(Job): Only the lines from the start of the data through the one containing "COL = sc.collection" belong in your answer; return them exactly.

== Data excerpt ==

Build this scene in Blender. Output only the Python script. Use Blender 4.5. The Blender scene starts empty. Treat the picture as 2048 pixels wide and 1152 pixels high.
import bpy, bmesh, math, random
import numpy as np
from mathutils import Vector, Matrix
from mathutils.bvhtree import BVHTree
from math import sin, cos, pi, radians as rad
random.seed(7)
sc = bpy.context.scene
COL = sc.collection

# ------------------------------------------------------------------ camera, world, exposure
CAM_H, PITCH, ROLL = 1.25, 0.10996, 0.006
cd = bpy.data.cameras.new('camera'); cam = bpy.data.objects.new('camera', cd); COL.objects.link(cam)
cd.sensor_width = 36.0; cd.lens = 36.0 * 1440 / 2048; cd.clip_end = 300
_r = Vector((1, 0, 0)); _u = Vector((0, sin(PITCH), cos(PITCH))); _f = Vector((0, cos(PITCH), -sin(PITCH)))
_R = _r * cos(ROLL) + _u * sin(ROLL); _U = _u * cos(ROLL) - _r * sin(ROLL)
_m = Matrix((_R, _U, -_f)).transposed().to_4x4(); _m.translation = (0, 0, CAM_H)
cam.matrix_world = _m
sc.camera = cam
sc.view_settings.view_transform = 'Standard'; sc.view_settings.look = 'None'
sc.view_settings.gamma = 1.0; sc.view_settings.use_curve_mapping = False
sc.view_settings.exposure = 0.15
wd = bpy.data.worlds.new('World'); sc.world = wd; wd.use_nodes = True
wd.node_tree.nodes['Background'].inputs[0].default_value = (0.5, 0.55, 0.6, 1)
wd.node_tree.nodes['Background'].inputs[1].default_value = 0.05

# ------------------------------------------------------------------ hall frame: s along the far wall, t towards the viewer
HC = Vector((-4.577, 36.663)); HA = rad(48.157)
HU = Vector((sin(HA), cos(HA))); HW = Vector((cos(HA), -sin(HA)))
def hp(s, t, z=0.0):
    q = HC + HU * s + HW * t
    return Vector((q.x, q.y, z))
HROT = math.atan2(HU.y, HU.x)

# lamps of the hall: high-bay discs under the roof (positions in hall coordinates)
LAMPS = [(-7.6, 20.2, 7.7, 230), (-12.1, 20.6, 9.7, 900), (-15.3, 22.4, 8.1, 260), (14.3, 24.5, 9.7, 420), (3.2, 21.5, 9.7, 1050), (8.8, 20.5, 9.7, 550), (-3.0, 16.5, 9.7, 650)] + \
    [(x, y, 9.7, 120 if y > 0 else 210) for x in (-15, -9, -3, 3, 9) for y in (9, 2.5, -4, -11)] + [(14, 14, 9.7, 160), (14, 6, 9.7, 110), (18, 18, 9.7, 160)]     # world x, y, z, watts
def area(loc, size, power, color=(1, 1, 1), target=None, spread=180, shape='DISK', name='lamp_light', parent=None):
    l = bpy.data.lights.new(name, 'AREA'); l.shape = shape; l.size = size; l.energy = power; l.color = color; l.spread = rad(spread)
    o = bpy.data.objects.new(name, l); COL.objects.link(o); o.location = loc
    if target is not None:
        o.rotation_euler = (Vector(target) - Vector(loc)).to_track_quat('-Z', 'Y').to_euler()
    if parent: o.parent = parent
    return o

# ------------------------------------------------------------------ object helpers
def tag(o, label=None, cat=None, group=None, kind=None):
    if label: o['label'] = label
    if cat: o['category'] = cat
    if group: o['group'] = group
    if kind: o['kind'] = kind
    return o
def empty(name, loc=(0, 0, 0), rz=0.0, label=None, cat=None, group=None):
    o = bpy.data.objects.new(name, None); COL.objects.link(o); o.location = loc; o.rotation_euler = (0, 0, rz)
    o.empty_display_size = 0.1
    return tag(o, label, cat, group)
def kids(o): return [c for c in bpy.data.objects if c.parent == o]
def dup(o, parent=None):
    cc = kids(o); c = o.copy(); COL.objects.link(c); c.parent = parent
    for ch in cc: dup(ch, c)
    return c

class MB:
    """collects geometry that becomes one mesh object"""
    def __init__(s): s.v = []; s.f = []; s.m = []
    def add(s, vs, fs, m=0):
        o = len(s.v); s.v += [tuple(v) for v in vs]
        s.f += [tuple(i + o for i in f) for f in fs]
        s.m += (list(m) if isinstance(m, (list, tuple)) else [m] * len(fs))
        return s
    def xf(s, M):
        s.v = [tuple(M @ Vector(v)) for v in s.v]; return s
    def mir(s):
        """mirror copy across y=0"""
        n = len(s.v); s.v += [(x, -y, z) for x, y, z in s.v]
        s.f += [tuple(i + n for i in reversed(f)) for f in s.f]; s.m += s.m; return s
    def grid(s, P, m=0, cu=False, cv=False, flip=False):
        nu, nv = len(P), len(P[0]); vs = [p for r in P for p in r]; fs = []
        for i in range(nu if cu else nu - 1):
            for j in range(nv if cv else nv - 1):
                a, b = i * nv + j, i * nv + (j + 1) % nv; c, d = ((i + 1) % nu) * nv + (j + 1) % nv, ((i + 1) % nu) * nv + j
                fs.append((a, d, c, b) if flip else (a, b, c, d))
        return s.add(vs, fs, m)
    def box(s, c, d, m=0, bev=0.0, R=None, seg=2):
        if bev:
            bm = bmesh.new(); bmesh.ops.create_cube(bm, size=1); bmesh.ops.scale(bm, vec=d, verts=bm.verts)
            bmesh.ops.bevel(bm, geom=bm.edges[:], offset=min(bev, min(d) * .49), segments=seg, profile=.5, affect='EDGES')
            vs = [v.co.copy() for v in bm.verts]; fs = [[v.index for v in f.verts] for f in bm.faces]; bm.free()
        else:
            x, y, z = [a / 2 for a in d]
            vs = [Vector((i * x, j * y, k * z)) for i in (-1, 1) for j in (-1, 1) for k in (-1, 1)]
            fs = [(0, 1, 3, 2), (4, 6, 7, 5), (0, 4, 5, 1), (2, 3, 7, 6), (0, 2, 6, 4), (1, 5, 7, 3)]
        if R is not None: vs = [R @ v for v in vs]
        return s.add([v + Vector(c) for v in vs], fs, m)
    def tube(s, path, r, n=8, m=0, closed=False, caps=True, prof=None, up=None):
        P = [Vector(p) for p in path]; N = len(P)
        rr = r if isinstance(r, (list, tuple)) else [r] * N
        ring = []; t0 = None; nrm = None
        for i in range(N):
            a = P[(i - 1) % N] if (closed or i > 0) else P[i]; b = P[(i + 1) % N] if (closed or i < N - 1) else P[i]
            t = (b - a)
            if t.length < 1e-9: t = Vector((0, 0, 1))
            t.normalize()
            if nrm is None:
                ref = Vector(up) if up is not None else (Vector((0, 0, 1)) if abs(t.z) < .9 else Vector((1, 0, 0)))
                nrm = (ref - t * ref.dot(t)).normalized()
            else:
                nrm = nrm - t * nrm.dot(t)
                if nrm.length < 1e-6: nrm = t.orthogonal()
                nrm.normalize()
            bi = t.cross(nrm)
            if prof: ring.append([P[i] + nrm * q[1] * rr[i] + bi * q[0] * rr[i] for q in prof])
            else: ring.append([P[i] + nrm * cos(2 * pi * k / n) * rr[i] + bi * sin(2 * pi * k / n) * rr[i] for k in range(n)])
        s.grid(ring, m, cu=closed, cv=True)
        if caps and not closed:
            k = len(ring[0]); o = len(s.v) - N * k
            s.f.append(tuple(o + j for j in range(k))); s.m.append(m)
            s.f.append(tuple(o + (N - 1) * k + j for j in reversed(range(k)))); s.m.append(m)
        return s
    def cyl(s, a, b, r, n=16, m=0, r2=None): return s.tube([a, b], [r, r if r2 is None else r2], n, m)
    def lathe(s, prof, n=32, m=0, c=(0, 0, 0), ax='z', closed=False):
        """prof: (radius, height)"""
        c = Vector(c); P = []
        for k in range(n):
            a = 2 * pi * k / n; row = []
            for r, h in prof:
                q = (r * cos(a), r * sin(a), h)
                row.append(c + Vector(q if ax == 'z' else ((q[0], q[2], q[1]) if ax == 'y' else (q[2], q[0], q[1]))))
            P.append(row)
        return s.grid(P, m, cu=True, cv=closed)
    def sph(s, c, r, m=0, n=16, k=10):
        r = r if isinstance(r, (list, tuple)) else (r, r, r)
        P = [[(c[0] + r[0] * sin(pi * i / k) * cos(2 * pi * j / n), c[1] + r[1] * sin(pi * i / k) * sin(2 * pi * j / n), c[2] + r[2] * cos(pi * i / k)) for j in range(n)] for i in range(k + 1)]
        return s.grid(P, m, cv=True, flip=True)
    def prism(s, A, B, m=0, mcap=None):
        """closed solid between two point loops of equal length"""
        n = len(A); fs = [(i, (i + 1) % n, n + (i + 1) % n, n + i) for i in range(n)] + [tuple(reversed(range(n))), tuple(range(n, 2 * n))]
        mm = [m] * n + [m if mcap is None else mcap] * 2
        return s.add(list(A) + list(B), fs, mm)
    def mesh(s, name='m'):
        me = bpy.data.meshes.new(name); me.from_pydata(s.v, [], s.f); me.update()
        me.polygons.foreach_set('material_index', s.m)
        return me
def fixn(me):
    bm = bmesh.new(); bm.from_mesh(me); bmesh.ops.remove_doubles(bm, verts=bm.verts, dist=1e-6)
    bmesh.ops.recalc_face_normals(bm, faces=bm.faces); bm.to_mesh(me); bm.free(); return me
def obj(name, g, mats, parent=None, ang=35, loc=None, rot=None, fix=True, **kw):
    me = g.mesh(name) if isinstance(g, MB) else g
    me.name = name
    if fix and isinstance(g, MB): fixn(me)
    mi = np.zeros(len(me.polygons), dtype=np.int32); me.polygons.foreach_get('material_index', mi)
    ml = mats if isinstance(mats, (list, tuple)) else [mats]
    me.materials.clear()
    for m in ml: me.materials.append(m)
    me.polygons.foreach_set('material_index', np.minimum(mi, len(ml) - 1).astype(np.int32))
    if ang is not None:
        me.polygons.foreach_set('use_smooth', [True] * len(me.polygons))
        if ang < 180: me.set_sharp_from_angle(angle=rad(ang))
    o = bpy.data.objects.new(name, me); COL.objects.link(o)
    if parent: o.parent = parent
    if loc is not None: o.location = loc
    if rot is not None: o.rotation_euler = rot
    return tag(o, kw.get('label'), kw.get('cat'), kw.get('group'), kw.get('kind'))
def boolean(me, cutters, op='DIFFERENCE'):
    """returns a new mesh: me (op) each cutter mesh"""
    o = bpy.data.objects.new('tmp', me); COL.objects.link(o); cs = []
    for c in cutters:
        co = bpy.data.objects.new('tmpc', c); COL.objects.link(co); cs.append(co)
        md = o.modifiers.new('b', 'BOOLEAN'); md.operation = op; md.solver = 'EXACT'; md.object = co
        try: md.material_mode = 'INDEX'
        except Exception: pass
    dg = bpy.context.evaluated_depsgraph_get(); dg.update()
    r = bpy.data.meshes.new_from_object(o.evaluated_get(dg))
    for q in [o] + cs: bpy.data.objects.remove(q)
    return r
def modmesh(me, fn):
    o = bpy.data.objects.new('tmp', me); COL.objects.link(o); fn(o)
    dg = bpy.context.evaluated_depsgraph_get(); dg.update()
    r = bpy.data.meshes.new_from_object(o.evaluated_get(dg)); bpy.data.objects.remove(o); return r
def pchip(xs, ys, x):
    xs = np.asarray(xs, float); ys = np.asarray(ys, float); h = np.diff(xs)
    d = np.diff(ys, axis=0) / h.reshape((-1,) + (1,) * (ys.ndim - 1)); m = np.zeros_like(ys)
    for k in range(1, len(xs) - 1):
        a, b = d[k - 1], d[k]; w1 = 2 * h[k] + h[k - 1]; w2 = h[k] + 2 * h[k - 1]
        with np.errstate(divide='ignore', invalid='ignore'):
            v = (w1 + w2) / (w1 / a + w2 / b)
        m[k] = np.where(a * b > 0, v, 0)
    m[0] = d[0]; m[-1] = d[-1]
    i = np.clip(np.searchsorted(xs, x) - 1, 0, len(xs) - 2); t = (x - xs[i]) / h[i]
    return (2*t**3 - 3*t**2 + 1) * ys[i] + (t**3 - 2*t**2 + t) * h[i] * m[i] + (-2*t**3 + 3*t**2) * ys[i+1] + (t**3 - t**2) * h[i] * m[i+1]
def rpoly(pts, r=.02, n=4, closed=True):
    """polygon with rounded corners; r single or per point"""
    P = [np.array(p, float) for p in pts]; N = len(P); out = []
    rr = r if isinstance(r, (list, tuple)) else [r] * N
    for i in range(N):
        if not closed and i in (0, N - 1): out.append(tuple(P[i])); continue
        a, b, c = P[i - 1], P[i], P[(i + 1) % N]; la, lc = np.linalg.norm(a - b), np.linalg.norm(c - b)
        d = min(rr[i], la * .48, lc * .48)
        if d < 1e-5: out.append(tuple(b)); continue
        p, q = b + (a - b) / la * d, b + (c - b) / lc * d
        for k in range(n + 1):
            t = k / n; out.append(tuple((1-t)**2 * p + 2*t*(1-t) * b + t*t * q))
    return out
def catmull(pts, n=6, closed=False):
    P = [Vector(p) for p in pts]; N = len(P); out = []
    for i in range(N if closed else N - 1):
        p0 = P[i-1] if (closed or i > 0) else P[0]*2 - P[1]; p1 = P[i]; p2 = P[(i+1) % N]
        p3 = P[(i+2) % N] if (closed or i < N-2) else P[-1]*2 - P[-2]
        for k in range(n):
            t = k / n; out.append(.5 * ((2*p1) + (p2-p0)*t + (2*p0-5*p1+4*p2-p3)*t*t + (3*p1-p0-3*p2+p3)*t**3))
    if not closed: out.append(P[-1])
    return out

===

(Finished answer):
Build this scene in Blender. Output only the Python script. Use Blender 4.5. The Blender scene starts empty. Treat the picture as 2048 pixels wide and 1152 pixels high.
import bpy, bmesh, math, random
import numpy as np
from mathutils import Vector, Matrix
from mathutils.bvhtree import BVHTree
from math import sin, cos, pi, radians as rad
random.seed(7)
sc = bpy.context.scene
COL = sc.collection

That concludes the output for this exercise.